Good read, Paul.
I often try to describe what hear using accepted, popular phrases where appropriate:
http://www.head-fi.org/a/describing-sound-a-glossary
This list alleges stipulative definitions for many of the cliches. If an accepted term offers clarity, than I would say use it. But, on the other hand - I like Paul's practice of saying that for a claim about sound to be valid, you must ask yourself if the opposite can be true. If so the initial claim is probably esoteric mumbo-jumbo.
So, if you describe a speaker's performance as... deftly nimble, able to scurry into a hole in the wall with a chunk of cheese before the trap is sprung. Then, you cannot in the very next paragraph describe that same set of speakers as a pacyderm with a penchant for peanuts.

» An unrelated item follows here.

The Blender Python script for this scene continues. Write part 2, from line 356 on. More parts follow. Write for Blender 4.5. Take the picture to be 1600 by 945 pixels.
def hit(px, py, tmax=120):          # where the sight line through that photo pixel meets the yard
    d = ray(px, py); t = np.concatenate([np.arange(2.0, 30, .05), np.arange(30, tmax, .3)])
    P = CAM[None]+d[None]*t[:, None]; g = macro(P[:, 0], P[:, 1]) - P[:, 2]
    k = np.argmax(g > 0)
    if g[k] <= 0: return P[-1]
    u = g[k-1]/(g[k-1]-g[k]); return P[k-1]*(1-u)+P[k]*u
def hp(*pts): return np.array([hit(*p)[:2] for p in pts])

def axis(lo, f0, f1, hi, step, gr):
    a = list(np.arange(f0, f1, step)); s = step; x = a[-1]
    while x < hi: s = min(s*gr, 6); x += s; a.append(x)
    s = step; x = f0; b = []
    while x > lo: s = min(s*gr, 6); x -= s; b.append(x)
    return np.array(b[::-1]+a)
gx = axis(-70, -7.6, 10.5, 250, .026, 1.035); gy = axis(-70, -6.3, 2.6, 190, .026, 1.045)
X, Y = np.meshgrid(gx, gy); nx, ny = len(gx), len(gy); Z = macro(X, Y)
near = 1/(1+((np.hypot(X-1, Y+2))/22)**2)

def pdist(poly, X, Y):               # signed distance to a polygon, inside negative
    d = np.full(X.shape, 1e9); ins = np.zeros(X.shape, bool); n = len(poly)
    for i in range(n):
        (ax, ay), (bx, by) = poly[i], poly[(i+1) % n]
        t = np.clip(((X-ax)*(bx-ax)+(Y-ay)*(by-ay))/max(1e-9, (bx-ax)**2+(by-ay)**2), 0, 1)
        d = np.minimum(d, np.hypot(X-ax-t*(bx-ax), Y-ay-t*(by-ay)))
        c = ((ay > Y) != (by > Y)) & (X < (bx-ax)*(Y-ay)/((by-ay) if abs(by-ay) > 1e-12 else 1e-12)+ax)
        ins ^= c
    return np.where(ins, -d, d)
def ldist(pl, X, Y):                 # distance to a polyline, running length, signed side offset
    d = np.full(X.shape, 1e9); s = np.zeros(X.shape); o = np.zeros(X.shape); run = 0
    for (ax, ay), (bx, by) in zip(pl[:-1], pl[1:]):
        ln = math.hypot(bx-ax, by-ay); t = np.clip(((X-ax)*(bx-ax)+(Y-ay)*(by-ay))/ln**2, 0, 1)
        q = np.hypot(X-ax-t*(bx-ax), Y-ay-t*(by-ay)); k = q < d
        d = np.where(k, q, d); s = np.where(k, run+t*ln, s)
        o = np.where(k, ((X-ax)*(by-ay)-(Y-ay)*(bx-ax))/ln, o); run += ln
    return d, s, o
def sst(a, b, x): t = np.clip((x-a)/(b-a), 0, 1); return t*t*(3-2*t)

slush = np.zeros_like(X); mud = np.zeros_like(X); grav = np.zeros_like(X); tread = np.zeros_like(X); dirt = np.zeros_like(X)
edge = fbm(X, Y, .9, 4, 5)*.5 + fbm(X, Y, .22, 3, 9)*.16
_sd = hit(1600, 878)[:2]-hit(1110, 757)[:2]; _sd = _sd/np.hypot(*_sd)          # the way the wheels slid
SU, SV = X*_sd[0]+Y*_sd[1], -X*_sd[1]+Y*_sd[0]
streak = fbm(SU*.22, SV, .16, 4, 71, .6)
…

This is why I don't care much for highly esoteric audio descriptions. I find myself lost in meaningless analogs.
But, I did have an
epiphany last night while laying back listening to my current favourite headphone rig.
My night-time ritual is to decide what Dac/Amp I'll use with what pair of headphones and then I sink into my bed in a trancelike state that only heroin junkies or audiophiles can relate to.
I decided just last night before falling asleep, enveloped in the details of Yo-Yo Ma's rendition of Two Mules for Sister Sara... that "this"... THIS... is all I need.
Damn my other headphone setups. Forget the middling kits I have for work, for walks... none of it matters, because it's not this. They all might as well be wireless earbuds - which are pretty good, but in that moment my epiphany was that "pretty good" is the best it gets when it's not... "this".
Mere words fail to describe impact the bitter-sweet tonality of that song had on me in that moment. Yo Yo Ma's cello doing Ennio Morricone over my Audeze LCD-3 headphones plugged into a pairing of - Emotiva DC-1 DAC - Antique Sound Lab headphone amplifier. Words are meaningless, because I realized that "this" sound didn't just leave me wanting more, it left me wanting nothing else.